If there are other people in your town who travel to work, maybe you could get a ride with them, at least to start off with.
Is it possible to get the bus to a better paid job, that is same/similar hours and more money? That might work out better from a financial situation - you’d have to run the figures to find out.
November 30th, 2006 at 8:07 am
If you do find a loan that works for you, you could always figure out the exact terms, plus insurance, estimated fuel costs and maintenance and then spend a few months pretending like you have those operating costs, plus the payment to make (you’ll be paying yourself!).
At the end of that time you’ll know if you can realistically make that paymen each montht. You’ll also have started saving for the car if you decide not to finance it (which is really what you should do).

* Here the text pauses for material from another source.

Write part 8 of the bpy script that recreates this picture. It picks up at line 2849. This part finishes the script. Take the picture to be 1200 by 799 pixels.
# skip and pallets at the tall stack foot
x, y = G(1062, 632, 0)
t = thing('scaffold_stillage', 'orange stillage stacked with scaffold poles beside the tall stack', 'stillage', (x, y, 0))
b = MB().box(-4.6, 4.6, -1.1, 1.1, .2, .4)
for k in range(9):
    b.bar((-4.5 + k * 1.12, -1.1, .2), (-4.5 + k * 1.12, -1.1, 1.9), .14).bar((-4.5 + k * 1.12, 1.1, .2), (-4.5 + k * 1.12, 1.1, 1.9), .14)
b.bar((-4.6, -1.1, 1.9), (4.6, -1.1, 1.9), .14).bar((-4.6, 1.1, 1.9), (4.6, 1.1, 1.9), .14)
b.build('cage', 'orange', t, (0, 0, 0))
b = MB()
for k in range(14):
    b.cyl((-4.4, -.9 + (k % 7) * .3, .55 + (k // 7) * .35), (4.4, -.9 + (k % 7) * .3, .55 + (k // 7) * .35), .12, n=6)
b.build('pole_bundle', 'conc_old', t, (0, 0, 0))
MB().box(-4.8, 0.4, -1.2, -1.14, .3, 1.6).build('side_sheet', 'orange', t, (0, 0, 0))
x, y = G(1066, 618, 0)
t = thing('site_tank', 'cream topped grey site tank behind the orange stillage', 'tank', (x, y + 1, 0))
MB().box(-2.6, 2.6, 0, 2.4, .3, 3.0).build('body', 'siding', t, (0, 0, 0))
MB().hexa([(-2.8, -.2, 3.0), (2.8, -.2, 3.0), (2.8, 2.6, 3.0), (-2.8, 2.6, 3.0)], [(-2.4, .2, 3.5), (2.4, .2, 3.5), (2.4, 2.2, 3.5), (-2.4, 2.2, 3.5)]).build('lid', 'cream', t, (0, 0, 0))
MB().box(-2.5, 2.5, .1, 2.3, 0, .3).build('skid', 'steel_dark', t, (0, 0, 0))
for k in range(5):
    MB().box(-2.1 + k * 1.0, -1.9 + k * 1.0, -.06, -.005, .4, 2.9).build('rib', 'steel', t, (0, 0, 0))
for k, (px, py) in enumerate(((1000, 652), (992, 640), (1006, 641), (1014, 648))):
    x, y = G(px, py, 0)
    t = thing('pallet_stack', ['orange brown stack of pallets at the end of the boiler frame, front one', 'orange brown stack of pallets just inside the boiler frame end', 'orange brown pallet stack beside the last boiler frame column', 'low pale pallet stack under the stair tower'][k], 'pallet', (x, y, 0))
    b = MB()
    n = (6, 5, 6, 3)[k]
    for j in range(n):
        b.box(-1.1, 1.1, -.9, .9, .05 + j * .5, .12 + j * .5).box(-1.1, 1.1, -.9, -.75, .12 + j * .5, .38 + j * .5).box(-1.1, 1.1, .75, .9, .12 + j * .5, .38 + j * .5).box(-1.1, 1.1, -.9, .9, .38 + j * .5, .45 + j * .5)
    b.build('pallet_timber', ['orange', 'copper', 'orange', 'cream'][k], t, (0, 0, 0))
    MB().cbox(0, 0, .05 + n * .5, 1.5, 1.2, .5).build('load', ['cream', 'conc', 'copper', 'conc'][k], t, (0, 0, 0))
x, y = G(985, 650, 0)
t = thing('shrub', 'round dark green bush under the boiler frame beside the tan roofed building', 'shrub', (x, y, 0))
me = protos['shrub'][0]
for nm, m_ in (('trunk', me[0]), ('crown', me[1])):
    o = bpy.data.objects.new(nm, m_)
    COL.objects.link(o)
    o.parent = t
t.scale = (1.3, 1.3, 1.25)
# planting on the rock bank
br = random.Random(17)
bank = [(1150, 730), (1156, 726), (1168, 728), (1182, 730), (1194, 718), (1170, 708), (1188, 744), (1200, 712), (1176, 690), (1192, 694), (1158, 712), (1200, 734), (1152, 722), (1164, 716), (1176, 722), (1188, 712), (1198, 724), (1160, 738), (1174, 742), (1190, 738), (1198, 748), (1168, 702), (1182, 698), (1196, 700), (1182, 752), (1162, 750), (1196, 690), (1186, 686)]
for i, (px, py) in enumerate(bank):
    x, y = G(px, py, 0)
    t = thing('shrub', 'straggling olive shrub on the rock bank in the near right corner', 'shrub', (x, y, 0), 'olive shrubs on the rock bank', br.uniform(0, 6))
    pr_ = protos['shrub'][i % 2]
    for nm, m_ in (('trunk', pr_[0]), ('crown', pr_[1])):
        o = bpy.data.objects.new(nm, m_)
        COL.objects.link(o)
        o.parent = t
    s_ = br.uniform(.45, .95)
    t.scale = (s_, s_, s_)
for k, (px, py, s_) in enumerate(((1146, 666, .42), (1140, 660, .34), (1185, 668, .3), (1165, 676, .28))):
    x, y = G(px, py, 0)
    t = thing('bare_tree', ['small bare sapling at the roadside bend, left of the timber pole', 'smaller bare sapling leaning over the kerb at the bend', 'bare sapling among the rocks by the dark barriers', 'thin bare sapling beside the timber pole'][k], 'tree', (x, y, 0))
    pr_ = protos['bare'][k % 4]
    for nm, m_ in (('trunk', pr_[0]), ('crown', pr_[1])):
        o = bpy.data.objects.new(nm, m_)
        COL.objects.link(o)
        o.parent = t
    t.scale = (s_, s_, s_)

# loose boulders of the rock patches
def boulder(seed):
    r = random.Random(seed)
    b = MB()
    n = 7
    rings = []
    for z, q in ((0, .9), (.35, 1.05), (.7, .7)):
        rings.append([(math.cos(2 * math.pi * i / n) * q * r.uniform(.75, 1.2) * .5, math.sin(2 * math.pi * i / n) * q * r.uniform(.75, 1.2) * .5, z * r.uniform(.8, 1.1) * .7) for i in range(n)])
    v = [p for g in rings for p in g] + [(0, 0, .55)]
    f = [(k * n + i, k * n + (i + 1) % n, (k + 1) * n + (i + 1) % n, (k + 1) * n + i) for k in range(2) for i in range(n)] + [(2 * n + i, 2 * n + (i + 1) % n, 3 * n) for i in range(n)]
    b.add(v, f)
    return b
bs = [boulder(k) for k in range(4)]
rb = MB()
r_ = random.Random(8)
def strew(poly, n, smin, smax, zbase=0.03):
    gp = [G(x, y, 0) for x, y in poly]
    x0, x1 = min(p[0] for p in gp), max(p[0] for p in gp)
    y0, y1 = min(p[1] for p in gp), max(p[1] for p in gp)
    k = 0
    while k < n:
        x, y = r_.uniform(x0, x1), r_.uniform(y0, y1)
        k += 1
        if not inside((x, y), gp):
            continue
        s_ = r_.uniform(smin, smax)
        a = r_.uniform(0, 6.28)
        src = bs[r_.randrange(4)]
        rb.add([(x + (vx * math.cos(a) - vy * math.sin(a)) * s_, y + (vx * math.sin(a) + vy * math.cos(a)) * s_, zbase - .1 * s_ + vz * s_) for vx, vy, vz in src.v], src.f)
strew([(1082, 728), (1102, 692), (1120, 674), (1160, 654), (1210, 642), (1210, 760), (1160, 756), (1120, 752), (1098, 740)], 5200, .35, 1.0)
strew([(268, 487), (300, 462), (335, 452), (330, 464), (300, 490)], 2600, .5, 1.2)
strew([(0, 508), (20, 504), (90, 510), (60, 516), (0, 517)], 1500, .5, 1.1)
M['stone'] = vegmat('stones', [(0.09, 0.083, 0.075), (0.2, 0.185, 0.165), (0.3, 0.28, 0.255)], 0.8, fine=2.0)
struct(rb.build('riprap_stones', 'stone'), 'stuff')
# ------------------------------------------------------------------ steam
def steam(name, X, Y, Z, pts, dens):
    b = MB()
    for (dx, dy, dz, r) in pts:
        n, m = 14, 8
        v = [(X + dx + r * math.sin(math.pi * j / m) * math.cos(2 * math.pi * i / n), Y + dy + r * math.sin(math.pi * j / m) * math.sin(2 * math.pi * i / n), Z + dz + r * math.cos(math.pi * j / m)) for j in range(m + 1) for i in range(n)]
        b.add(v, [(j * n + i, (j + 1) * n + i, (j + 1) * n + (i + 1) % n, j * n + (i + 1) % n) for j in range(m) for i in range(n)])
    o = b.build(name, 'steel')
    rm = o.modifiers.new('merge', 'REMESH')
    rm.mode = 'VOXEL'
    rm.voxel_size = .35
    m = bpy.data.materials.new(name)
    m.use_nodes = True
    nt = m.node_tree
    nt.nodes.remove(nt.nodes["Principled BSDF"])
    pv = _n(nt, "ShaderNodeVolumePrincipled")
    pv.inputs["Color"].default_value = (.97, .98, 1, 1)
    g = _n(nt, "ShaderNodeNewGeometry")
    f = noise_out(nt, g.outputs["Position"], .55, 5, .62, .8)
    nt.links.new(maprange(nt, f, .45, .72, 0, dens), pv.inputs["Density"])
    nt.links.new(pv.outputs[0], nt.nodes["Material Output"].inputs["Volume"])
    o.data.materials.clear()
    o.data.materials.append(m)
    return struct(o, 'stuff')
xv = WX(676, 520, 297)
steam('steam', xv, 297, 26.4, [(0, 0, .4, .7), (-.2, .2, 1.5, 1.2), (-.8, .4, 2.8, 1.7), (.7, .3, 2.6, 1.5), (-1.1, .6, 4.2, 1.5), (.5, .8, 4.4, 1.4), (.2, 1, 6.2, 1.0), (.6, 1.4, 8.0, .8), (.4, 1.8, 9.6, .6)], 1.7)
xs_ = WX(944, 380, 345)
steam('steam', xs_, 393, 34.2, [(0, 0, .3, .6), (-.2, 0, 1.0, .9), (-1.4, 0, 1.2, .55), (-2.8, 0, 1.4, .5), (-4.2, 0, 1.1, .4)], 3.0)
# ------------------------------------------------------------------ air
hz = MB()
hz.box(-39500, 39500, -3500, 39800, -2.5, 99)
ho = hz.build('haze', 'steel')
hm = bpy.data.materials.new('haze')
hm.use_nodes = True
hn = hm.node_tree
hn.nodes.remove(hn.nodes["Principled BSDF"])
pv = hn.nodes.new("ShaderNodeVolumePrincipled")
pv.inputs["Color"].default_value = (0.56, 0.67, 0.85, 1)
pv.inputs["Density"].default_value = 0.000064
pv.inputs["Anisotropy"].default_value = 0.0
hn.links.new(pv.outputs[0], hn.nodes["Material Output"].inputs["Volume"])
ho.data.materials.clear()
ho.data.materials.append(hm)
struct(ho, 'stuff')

You should also figure out how much that $2500 car will actually cost you if you get a loan. Paying $3,000+ may not make sense in the long run.
November 30th, 2006 at 9:19 am
Joshua offers good advice. You are probably too young to realize you don’t really “need” a car. Once you get one, you’ll basically be working to keep it, or going into debt. Wants vs. needs. Your probably going to have to learn the hard way. Enjoy your ride, because you’ll be paying for it for the rest of your life. If not a debt, then in opportunity cost. Save to buy. Period. Do not borrow. Save to buy. I was a financial retard as well. I learned the hard way.
November 30th, 2006 at 11:55 am
Hell, just shoot yourself and be done with it.
November 30th, 2006 at 12:31 pm
Does Jason still live with his parents? Is he claimed as a dependent on their tax return? If so, AFAIK it’s fair game to include his parents’ income in the “annual household income” figure. I did this throughout college on my credit apps, and it allowed me to build a solid credit history despite having a relatively weak personal income.
November 30th, 2006 at 6:44 pm
Let me tell you that a car payment at 19 is not worth it.. How would I know? I’m 19 now and have a 200/month car payment through Toyota. I had my parents co-sign the loan but coming up with that 200 every month hurts. Save up, it’s worth it.